Tue Sep 1 00:49:51 EST 2009
Mon Aug 31 14:49:51 UTC 2009

NEW YORK, Aug 31 AFP - US stocks opened lower on Monday as a sharp Chinese sell-off weighed on sentiment amid jitters over whether the global economy has enough momentum to pull out of recession.

The Dow Jones Industrial Average dropped 61.37 points (0.64 per cent) to 9,482.83 in early trades.

The tech-rich Nasdaq composite fell 16.91 points (0.83 per cent) to 2,011.86 and the broad-market Standard & Poor's 500 index lost 8.44 points (0.82 per cent) to 1,020.49.

Wall Street stocks followed major European stock indices lower in the wake of sell-offs in Asia as investors worried about the Chinese economy and Japanese election results.
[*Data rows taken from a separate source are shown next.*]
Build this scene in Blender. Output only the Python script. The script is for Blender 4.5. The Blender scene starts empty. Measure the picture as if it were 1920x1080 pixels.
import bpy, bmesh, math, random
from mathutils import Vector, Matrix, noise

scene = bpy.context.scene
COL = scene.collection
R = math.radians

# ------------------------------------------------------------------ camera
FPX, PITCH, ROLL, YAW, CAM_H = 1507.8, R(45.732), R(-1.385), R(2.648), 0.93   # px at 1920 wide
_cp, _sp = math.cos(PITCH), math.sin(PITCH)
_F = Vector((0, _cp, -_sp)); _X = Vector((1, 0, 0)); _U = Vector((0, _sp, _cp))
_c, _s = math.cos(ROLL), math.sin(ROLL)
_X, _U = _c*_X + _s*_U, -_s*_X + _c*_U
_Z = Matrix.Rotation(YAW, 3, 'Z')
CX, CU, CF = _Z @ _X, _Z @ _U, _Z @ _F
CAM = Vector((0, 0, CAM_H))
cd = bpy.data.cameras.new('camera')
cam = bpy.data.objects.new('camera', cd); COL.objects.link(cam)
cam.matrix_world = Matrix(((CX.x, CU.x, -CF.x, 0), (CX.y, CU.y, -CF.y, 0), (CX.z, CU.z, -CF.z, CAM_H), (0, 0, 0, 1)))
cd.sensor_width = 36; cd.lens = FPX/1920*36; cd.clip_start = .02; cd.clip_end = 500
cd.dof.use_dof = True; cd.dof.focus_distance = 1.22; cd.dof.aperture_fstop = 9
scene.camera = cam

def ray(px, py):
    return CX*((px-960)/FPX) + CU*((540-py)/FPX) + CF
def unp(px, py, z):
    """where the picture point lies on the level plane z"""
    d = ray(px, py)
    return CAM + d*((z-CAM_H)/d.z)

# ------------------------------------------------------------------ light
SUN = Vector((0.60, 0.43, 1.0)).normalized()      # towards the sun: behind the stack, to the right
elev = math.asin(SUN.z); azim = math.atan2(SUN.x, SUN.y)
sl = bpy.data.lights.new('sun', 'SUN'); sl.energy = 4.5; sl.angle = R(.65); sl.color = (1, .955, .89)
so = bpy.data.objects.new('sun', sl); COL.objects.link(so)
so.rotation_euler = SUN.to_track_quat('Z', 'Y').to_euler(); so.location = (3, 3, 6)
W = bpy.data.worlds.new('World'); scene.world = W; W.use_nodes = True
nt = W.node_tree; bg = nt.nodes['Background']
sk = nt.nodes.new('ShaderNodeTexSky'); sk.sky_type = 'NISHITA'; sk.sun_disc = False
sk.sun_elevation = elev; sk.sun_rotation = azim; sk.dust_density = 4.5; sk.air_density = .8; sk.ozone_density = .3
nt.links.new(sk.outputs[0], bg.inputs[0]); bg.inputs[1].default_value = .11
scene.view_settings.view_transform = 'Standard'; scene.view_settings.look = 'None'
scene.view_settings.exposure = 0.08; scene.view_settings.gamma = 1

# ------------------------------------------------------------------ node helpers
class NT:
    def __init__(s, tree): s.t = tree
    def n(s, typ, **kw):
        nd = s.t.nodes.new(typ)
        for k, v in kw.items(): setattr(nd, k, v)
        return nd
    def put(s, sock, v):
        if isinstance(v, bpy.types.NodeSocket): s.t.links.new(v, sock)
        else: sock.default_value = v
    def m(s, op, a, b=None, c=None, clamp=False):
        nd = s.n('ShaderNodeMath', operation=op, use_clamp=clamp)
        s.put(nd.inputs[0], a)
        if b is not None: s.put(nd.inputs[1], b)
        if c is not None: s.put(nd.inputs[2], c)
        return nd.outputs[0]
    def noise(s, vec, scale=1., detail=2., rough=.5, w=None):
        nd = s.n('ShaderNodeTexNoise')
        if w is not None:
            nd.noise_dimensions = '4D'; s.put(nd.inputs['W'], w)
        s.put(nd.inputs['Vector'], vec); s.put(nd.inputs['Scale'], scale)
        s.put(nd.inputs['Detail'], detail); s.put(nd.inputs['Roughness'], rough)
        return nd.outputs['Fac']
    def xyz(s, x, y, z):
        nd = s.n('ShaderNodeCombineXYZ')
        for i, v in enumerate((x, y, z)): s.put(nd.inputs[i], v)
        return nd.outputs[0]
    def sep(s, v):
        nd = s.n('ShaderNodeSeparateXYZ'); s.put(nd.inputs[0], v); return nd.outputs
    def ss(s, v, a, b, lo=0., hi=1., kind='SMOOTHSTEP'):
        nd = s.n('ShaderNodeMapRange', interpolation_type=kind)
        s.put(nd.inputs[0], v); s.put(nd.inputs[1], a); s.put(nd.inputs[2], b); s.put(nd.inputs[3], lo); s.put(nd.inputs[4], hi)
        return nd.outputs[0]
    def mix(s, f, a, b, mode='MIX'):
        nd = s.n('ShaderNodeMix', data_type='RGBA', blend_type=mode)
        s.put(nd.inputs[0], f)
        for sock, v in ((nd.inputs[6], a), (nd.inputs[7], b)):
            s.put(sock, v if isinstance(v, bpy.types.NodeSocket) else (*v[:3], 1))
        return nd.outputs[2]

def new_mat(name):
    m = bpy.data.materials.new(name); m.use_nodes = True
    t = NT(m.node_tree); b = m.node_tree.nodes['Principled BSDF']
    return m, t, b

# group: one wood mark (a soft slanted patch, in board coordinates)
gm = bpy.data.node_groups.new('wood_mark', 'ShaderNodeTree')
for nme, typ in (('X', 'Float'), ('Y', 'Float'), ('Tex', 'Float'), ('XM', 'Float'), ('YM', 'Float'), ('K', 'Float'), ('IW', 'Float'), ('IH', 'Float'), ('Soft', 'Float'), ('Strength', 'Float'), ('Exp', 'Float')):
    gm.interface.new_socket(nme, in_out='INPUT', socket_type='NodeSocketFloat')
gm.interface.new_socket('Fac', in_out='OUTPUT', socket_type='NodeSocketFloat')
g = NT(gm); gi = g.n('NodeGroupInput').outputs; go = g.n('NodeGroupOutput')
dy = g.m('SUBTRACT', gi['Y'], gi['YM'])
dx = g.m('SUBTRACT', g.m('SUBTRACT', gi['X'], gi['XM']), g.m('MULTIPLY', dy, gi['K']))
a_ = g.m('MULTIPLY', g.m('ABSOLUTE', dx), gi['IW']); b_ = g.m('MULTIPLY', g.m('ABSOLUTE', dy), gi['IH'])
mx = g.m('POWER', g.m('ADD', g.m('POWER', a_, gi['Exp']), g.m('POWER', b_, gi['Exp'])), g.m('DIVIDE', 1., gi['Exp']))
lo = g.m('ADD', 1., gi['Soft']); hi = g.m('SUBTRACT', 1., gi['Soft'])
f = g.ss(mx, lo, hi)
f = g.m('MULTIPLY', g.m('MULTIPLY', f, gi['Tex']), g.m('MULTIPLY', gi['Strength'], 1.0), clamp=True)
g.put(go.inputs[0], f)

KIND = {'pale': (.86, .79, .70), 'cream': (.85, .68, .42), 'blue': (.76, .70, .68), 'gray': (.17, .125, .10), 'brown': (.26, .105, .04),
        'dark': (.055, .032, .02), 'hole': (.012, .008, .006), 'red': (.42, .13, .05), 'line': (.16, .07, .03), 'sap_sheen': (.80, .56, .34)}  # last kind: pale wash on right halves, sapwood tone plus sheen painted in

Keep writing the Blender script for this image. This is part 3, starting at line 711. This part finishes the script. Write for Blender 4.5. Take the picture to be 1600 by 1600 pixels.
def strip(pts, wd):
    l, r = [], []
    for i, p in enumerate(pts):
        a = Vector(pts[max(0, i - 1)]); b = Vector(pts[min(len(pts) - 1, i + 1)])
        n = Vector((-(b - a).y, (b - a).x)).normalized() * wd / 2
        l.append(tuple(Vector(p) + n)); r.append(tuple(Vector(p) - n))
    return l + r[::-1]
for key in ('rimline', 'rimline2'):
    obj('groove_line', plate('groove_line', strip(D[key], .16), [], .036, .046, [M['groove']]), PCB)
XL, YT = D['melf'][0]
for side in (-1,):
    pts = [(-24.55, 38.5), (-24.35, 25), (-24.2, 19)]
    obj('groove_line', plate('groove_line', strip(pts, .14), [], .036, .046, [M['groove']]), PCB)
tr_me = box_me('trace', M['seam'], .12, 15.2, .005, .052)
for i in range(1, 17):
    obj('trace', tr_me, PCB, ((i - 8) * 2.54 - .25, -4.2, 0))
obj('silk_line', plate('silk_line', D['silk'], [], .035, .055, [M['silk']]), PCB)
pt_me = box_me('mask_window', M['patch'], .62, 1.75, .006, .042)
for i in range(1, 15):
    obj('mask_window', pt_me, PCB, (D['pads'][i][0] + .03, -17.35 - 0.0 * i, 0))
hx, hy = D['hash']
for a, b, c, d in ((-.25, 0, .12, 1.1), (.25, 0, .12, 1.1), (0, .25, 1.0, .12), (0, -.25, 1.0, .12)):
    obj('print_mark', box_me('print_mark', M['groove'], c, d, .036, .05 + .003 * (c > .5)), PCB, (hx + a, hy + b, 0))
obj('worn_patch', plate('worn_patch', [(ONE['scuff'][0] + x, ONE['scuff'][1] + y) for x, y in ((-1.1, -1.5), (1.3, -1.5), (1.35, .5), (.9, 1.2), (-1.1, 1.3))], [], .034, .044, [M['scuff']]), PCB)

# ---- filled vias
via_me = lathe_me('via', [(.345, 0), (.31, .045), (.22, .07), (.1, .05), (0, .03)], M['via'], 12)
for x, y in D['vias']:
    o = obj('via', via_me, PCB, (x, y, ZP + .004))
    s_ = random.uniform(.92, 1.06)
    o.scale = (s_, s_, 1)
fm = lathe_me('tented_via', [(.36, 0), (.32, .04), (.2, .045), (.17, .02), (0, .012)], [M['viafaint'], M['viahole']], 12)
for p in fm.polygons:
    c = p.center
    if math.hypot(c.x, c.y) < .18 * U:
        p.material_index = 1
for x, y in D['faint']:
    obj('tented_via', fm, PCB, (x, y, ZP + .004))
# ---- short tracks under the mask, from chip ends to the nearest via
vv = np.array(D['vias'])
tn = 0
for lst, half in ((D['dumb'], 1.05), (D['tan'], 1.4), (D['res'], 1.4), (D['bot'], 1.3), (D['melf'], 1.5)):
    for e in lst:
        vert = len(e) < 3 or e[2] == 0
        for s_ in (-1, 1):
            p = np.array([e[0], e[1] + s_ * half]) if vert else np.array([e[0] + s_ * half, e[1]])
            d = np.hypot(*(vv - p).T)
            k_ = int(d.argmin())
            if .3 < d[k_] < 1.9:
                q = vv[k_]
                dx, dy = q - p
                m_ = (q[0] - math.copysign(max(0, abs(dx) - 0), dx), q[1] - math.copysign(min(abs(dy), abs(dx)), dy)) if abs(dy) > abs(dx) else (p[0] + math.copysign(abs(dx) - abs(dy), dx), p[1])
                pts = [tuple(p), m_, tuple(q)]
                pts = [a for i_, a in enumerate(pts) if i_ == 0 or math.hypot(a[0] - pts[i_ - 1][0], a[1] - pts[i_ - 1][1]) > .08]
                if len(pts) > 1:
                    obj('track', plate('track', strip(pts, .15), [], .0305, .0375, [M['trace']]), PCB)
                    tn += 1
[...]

In China, the Shanghai Composite index plunged 6.7 per cent, its biggest one-day drop since June 2008, as concerns over slowing lending growth and a new share supply glut weighed on sentiment, dealers said.

Investors also were focused on a historic victory by the Democratic Party of Japan on Sunday that ended more than half a century of almost unbroken conservative rule in the world's second-largest economy.

The Wall Street action came after the market closed on Friday up some 50 per cent from lows hit in March, but with investors beginning to turn cautious.

On Friday the blue-chip Dow fell 0.38 per cent, snapping an eight-day winning streak. The Nasdaq edged up 0.05 per cent and the S&P 500 slipped 0.20 per cent.

"Widespread losses in foreign markets, which were led by a minus 6.7 per cent decline in the Shanghai Composite, have prompted valuation concerns that are interfering with the bullish sentiment," Patrick O'Hare of Briefing.com said.

"We suspect the understanding that September has been the weakest month historically for the stock market hasn't been lost on participants either."